Comme toute personne de bonne foi le reconnaîtra, les spécialités culinaires ne s’arrêtent pas aux limites des départements représentés en pointillés sur les cartes. Nos voisins Vellaves ont partagé et partagent encore avec les ardéchois de nombreuses traditions culinaires avec quelques recettes typiques que je ne manquerai pas de souligner.      
Jamais je n’aurais pu écrire ces pages si dans mon histoire familiale n’avait existé grand-mère Juliette. Le jour sans école -béni des Dieux- était alors le jeudi. C’est à lui que je dois ma culture gastronomique. A midi, ce jour là, j’étais l’invité d’honneur à la table de Juliette et je n’aurais, pour rien au monde, manqué ce rendez-vous gourmand.      
Il faut dire qu’elle était une cuisinière exceptionnelle, un cordon bleu comme on le disait à l’époque. Au temps de sa jeunesse, pour faire carrière, nul besoin d’avoir bac plus cinq, la volonté, la passion et le courage suffisaient. .      

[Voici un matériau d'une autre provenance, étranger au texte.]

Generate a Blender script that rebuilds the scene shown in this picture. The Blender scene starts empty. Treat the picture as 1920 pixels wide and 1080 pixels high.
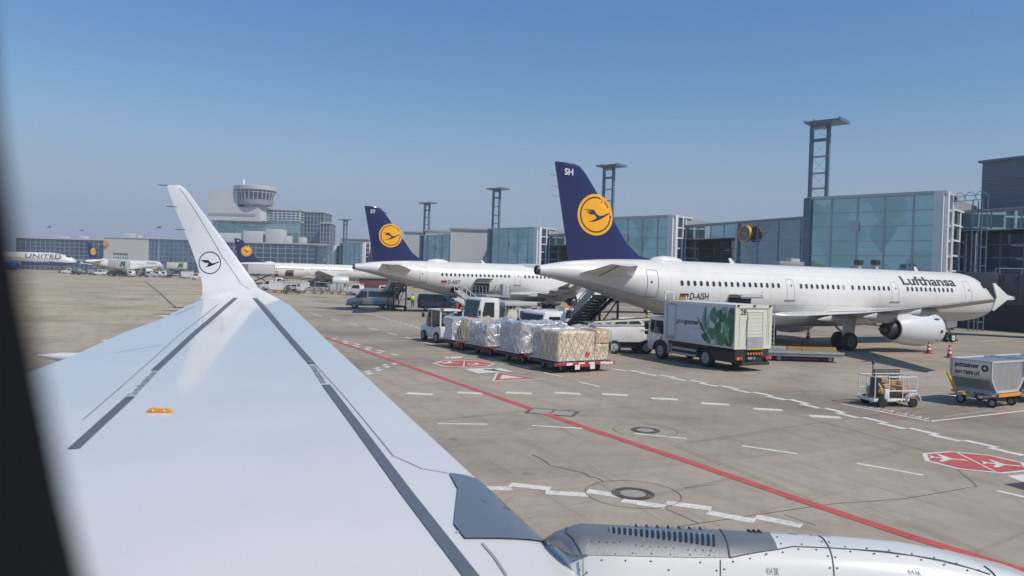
import bpy, bmesh, math, random
from math import radians as R, sin, cos, pi, sqrt, tan, atan2
from mathutils import Vector, Matrix, noise
random.seed(7)
S = bpy.context.scene
COL = S.collection
# ------------------------------------------------------------------ camera
EYE = 4.65
FPX = 1400.0
PITCH, ROLL = R(1.05), R(1.66)
Fv = Vector((0, cos(PITCH), -sin(PITCH)))
_U = Vector((0, sin(PITCH), cos(PITCH)))
_X = Vector((1, 0, 0))
Rv = _X * cos(ROLL) + _U * sin(ROLL)
Uv = -_X * sin(ROLL) + _U * cos(ROLL)
CAM = Vector((0, 0, EYE))
cd = bpy.data.cameras.new('camera')
cam = bpy.data.objects.new('camera', cd)
COL.objects.link(cam)
cam.matrix_world = Matrix(((Rv.x, Uv.x, -Fv.x, 0), (Rv.y, Uv.y, -Fv.y, 0), (Rv.z, Uv.z, -Fv.z, EYE), (0, 0, 0, 1)))
cd.sensor_width = 36
cd.lens = FPX / 1920 * 36
cd.clip_start = 0.005
cd.clip_end = 6000
cd.dof.use_dof = True
cd.dof.focus_distance = 40
cd.dof.aperture_fstop = cd.lens / 3.6
S.camera = cam
# ------------------------------------------------------------------ world, sun, exposure
SUN_EL = 50.0
SUN_AZ = (0.80, -0.60)
w = bpy.data.worlds.new('World')
S.world = w
w.use_nodes = True
nt = w.node_tree
sky = nt.nodes.new('ShaderNodeTexSky')
sky.sky_type = 'NISHITA'
sky.sun_disc = False
sky.sun_elevation = R(SUN_EL)
sky.sun_rotation = atan2(SUN_AZ[0], SUN_AZ[1])
sky.altitude = 100
sky.air_density = 1.0
sky.dust_density = 0.3
sky.ozone_density = 4.0
bg = nt.nodes['Background']
bg.inputs[1].default_value = 0.10
# a dull blue-grey summer haze lies along the horizon
geo = nt.nodes.new('ShaderNodeTexCoord')
sep = nt.nodes.new('ShaderNodeSeparateXYZ')
nt.links.new(geo.outputs['Generated'], sep.inputs[0])
hz = nt.nodes.new('ShaderNodeMapRange')
hz.interpolation_type = 'SMOOTHSTEP'
hz.inputs['From Min'].default_value = 0.02
hz.inputs['From Max'].default_value = 0.25
hz.inputs['To Min'].default_value = 1.0
hz.inputs['To Max'].default_value = 0.0
nt.links.new(sep.outputs['Z'], hz.inputs['Value'])
hm = nt.nodes.new('ShaderNodeMix')
hm.data_type = 'RGBA'
hm.inputs[7].default_value = (3.0, 3.75, 5.1, 1)
nt.links.new(hz.outputs[0], hm.inputs[0])
nt.links.new(sky.outputs[0], hm.inputs[6])
zt_ = nt.nodes.new('ShaderNodeMapRange')
zt_.inputs['From Min'].default_value = 0.12
zt_.inputs['From Max'].default_value = 0.36
nt.links.new(sep.outputs['Z'], zt_.inputs['Value'])
tint = nt.nodes.new('ShaderNodeMix')
tint.data_type = 'RGBA'
tint.blend_type = 'MULTIPLY'
tint.inputs[7].default_value = (0.70, 1.12, 1.26, 1)      # the clear blue higher up
nt.links.new(zt_.outputs[0], tint.inputs[0])
nt.links.new(hm.outputs[2], tint.inputs[6])
nt.links.new(tint.outputs[2], bg.inputs[0])
sl = bpy.data.lights.new('sun', 'SUN')
sl.energy = 3.8
sl.angle = R(0.5)
sl.color = (1, 0.90, 0.775)
sun = bpy.data.objects.new('sun', sl)
COL.objects.link(sun)
sd = Vector((SUN_AZ[0] * cos(R(SUN_EL)), SUN_AZ[1] * cos(R(SUN_EL)), sin(R(SUN_EL))))
sun.rotation_euler = (-sd).to_track_quat('-Z', 'Y').to_euler()
S.view_settings.view_transform = 'Standard'
S.view_settings.look = 'None'
S.view_settings.exposure = 0.0
S.view_settings.gamma = 1
S.cycles.max_bounces = 8
S.cycles.use_denoising = True


def ray(px, py):
    return Fv + Rv * ((px - 960) / FPX) + Uv * ((540 - py) / FPX)


def G(px, py, z=0.0):
    """the ground point (or the point at height z) seen at a place in the photograph"""
    d = ray(px, py)
    return CAM + d * ((z - EYE) / d.z)


# ------------------------------------------------------------------ materials
MATS = {}


def mat(name, col, rough=0.5, metal=0.0, coat=0.0, var=0.06, scale=2.0, bump=0.0, bscale=30.0, spec=0.5, dirt=0.0, crough=0.08):
    if name in MATS:
        return MATS[name]
    m = bpy.data.materials.new(name)
    m.use_nodes = True
    n, l = m.node_tree.nodes, m.node_tree.links
    b = n['Principled BSDF']
    tc = n.new('ShaderNodeTexCoord')
    nz = n.new('ShaderNodeTexNoise')
    nz.inputs['Scale'].default_value = scale
    nz.inputs['Detail'].default_value = 6
    l.new(tc.outputs['Object'], nz.inputs['Vector'])
    mr = n.new('ShaderNodeMapRange')
    mr.inputs['From Min'].default_value = 0.3
    mr.inputs['From Max'].default_value = 0.7
    mr.inputs['To Min'].default_value = 1 - var
    mr.inputs['To Max'].default_value = 1 + var
    l.new(nz.outputs[0], mr.inputs['Value'])
    mx = n.new('ShaderNodeMix')
    mx.data_type = 'RGBA'
    mx.blend_type = 'MULTIPLY'
    mx.inputs[0].default_value = 1
    mx.inputs[6].default_value = (*col, 1)
    l.new(mr.outputs[0], mx.inputs[7])
    last = mx.outputs[2]
    if dirt > 0:
        n2 = n.new('ShaderNodeTexNoise')
        n2.inputs['Scale'].default_value = scale * 2.7
        n2.inputs['Detail'].default_value = 9
        n2.inputs['Roughness'].default_value = 0.7
        l.new(tc.outputs['Object'], n2.inputs['Vector'])
        r2 = n.new('ShaderNodeMapRange')
        r2.inputs['From Min'].default_value = 0.52
        r2.inputs['From Max'].default_value = 0.75
        r2.inputs['To Max'].default_value = dirt
        l.new(n2.outputs[0], r2.inputs['Value'])
        m2 = n.new('ShaderNodeMix')
        m2.data_type = 'RGBA'
        m2.inputs[7].default_value = (0.16, 0.14, 0.12, 1)
        l.new(r2.outputs[0], m2.inputs[0])
        l.new(last, m2.inputs[6])
        last = m2.outputs[2]
    l.new(last, b.inputs['Base Color'])
    rr = n.new('ShaderNodeMapRange')
    rr.inputs['To Min'].default_value = max(0.02, rough * 0.8)
    rr.inputs['To Max'].default_value = min(1, rough * 1.2)
    l.new(nz.outputs[0], rr.inputs['Value'])
    l.new(rr.outputs[0], b.inputs['Roughness'])
    b.inputs['Metallic'].default_value = metal
    b.inputs['Coat Weight'].default_value = coat
    b.inputs['Coat Roughness'].default_value = crough
    b.inputs['Specular IOR Level'].default_value = spec
    if bump > 0:
        nb = n.new('ShaderNodeTexNoise')
        nb.inputs['Scale'].default_value = bscale
        nb.inputs['Detail'].default_value = 3
        l.new(tc.outputs['Object'], nb.inputs['Vector'])
        bp = n.new('ShaderNodeBump')
        bp.inputs['Strength'].default_value = bump
        bp.inputs['Distance'].default_value = 0.1
        l.new(nb.outputs[0], bp.inputs['Height'])
        l.new(bp.outputs[0], b.inputs['Normal'])
    MATS[name] = m
    return m


WHITE = mat('white_aircraft_paint', (0.74, 0.725, 0.695), 0.32, coat=0.35, var=0.03, scale=0.5, dirt=0.10)
WINGP = mat('pale_grey_wing_paint', (0.715, 0.705, 0.685), 0.35, coat=0.9, var=0.03, scale=0.8, crough=0.085, dirt=0.04)
SHARK = mat('white_winglet_paint', (0.86, 0.87, 0.86), 0.3, coat=0.6, var=0.015, scale=0.8)
UNDER = mat('grey_wing_underside', (0.27, 0.275, 0.285), 0.4, var=0.06)  # the airline's wing grey, deepened to stand in for shade beneath
BELLY = mat('pale_grey_belly_paint', (0.44, 0.44, 0.435), 0.35, coat=0.2, var=0.05, dirt=0.15)
JETB = mat('shade_darkened_bridge_slate', (0.045, 0.05, 0.065), 0.5, var=0.1)  # slate darkened to stand in for the shade round the bridge
WGREY = mat('underside_grey_paint', (0.42, 0.42, 0.42), 0.4, var=0.05)
BLUE = mat('deep_blue_tail_paint', (0.012, 0.014, 0.085), 0.3, coat=0.4, var=0.04, scale=0.4)
YEL = mat('warm_yellow_paint', (0.86, 0.40, 0.01), 0.45, var=0.03)
NAVY = mat('navy_lettering', (0.018, 0.02, 0.05), 0.5)
SEAM = mat('dark_seam', (0.10, 0.10, 0.11), 0.6)
LSEAM = mat('grey_seam', (0.30, 0.30, 0.30), 0.6)
STRIPE = mat('slate_walkway_paint', (0.115, 0.135, 0.165), 0.55, var=0.08, scale=9)
PYL = mat('blue_grey_satin_metal', (0.20, 0.225, 0.27), 0.3, metal=0.35, coat=0.2, var=0.05, scale=3, bump=0.02, bscale=60)
LIP = mat('polished_metal', (0.72, 0.72, 0.73), 0.22, metal=0.95, var=0.03)
DMETAL = mat('dark_metal', (0.07, 0.07, 0.075), 0.45, metal=0.5, var=0.1)
WGLASS = mat('dark_cabin_glass', (0.035, 0.04, 0.05), 0.12, var=0.1)
BLACK = mat('black_rubber', (0.022, 0.022, 0.024), 0.75, var=0.15, scale=8)
RUBBER = mat('window_gasket', (0.004, 0.0045, 0.008), 0.9, spec=0.2)  # black rubber, taken darker for cabin shade that no fuselage casts
REVEAL = mat('cabin_reveal_plastic', (0.02, 0.024, 0.030), 0.8, spec=0.2)  # pale grey panel, darkened to stand in for the unlit cabin
STEEL = mat('galvanised_steel', (0.42, 0.44, 0.47), 0.4, metal=0.6, var=0.1, scale=3, dirt=0.2)
BSTEEL = mat('blue_grey_steel', (0.13, 0.19, 0.26), 0.5, metal=0.2, var=0.08, scale=1)
ALU = mat('brushed_aluminium', (0.60, 0.61, 0.62), 0.35, metal=0.85, var=0.08, scale=4, bump=0.05, bscale=12, dirt=0.15)
VWHITE = mat('white_vehicle_paint', (0.74, 0.74, 0.73), 0.35, coat=0.3, var=0.04, scale=2, dirt=0.35)
CREAM = mat('cream_box_paint', (0.66, 0.66, 0.55), 0.45, var=0.04, dirt=0.2)
BOXP = mat('pale_blue_box_panel', (0.60, 0.64, 0.72), 0.4, var=0.03, dirt=0.12)
SILVER = mat('silver_van_paint', (0.36, 0.39, 0.42), 0.3, metal=0.5, coat=0.5, var=0.04)
DBLUE = mat('dark_blue_van_paint', (0.035, 0.05, 0.09), 0.28, coat=0.6, var=0.06)
CHAS = mat('black_chassis', (0.03, 0.03, 0.034), 0.6, var=0.15, dirt=0.3)
TGLASS = mat('tinted_vehicle_glass', (0.02, 0.028, 0.032), 0.06, var=0.05, spec=0.7)
RED = mat('red_paint', (0.50, 0.035, 0.035), 0.5, var=0.15, scale=3, dirt=0.2)
REDL = mat('red_lens', (0.55, 0.03, 0.02), 0.2, coat=0.5)
ORANGE = mat('orange_paint', (0.80, 0.29, 0.03), 0.5, var=0.08)
AMBER = mat('amber_lens', (0.75, 0.22, 0.02), 0.25, coat=0.4)
OCHRE = mat('ochre_paint', (0.42, 0.25, 0.06), 0.6, var=0.15, dirt=0.4)
YELP = mat('safety_yellow', (0.70, 0.50, 0.03), 0.5, var=0.1, dirt=0.2)
LIME = mat('hi_vis_yellow', (0.52, 0.75, 0.05), 0.7)
SKIN = mat('skin', (0.45, 0.27, 0.19), 0.6)
TROUS = mat('dark_trousers', (0.06, 0.065, 0.08), 0.85)
BEIGE = mat('sand_workwear', (0.42, 0.38, 0.30), 0.85)
HAIR = mat('dark_hair', (0.035, 0.025, 0.02), 0.8)
GREYP = mat('grey_machine_paint', (0.36, 0.37, 0.38), 0.5, var=0.12, dirt=0.35)
ROOFG = mat('roof_grey', (0.33, 0.34, 0.35), 0.7, var=0.08, scale=0.2)
PANEL = mat('pale_grey_cladding', (0.50, 0.51, 0.52), 0.6, var=0.03, scale=0.1)
PANELD = mat('mid_grey_cladding', (0.30, 0.31, 0.33), 0.6, var=0.05, scale=0.1)
CONC = mat('dark_concrete', (0.10, 0.10, 0.105), 0.8, var=0.15, scale=0.3)
INNER = mat('shaded_interior', (0.025, 0.028, 0.034), 0.6, var=0.3, scale=0.2)
HMULL = mat('dull_mullion', (0.27, 0.30, 0.34), 0.5, metal=0.2, var=0.04)
MULL = mat('silver_mullion', (0.44, 0.48, 0.52), 0.4, metal=0.3, var=0.04)
WMULL = mat('white_mullion', (0.74, 0.76, 0.78), 0.45, var=0.03)
def worn(name, col, amount):
    """road paint with the concrete showing through where tyres have scrubbed it"""
    m = mat(name, col, 0.75, var=0.12, scale=1.7, dirt=0.35)
    n, l = m.node_tree.nodes, m.node_tree.links
    b = n['Principled BSDF']
    src = b.inputs['Base Color'].links[0].from_socket
    tc = n.new('ShaderNodeTexCoord')
    nz = n.new('ShaderNodeTexNoise')
    nz.inputs['Scale'].default_value = 7
    nz.inputs['Detail'].default_value = 8
    nz.inputs['Roughness'].default_value = 0.75
    l.new(tc.outputs['Object'], nz.inputs['Vector'])
    r = n.new('ShaderNodeMapRange')
    r.inputs['From Min'].default_value = 0.50
    r.inputs['From Max'].default_value = 0.62
    r.inputs['To Max'].default_value = amount
    l.new(nz.outputs[0], r.inputs['Value'])
    mx = n.new('ShaderNodeMix')
    mx.data_type = 'RGBA'
    mx.inputs[7].default_value = (0.30, 0.265, 0.232, 1)
    l.new(r.outputs[0], mx.inputs[0])
    l.new(src, mx.inputs[6])
    l.new(mx.outputs[2], b.inputs['Base Color'])
    return m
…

Peu douée pour les études grand-mère faisait le désespoir de son institutrice qui ne trouva rien de mieux que de lui confier la préparation de ses propres repas, puisque son élève s’obstinait à ne vouloir parler que patois. Entre-nous, il est amusant de penser que de nos jours on a créé des universités de langues régionales ou patoisantes et qu’en ce temps là, les parler à l’école vous condamnait irrémédiablement au piquet. Enfin, mieux valait la cuisine de l’institutrice que le piquet dans le couloir. .      
C’est ainsi que Juliette révéla son étonnant talent, si bien qu’après son échec au certificat d’études l’institutrice conseilla à ses parents de l’orienter dans ce qu’on appelle aujourd’hui les métiers de bouche. Peu fortunés mes arrières grands-parents ne pouvaient lui offrir ni école ni formation et c’est pourquoi ils décidèrent de placer leur fille dans ce que l’on nommait alors «les grandes maisons».      
Quelques années plus tard, après de longs stages d’épluchage et de vaisselle qui ne lui convenaient guère, elle devint la cuisinière de la maison du musicien Vincent d’Indy, ardéchois célèbre en son château de Vernoux puis du Président Emile Loubet à La bégude de Mazenc dans la Drôme, lors de ses séjours sur ses terres d’origine, ainsi que de quelques généraux étoilés.   Belle carrière pour celle qui avait enfin réussi au contact des grands bourgeois à troquer son patois ardéchois contre un français de bon aloi. Et quelle fierté lorsque ses employeurs la faisaient appeler à la fin d’un repas pour la féliciter devant les invités repus et enchantés !      
Certes nos déjeuners du jeudi n’étaient pas faits de grande vénerie ni de civets de lièvre mais le moindre gratin de courges ou ragoût de mouton étaient autant de chef d’œuvres encore présents dans ma mémoire. Mais il y avait aussi les repas de fêtes, Noël et Pâques et autres communions où lorsque nous entrions dans sa cuisine les délicats fumets de ses préparations nous enivraient bien mieux que tous les apéritifs.      
A Noël les salmis de grives, à Pâques le chevreau en gelée et bien d’autres merveilles.      
Pour avoir mangé aux tables des chefs les plus réputés de France j’affirme qu’aucune, des Trois Gros, Boccuse, Bras, Gagnaire ou Veyrat ne m’ont procuré autant d’émotion que les repas de fêtes chez grand-mère Juliette.      
Je vous invite donc à travers cet ouvrage à parcourir le chemin du souvenir des papilles, le chemin de «La mémoire du goût».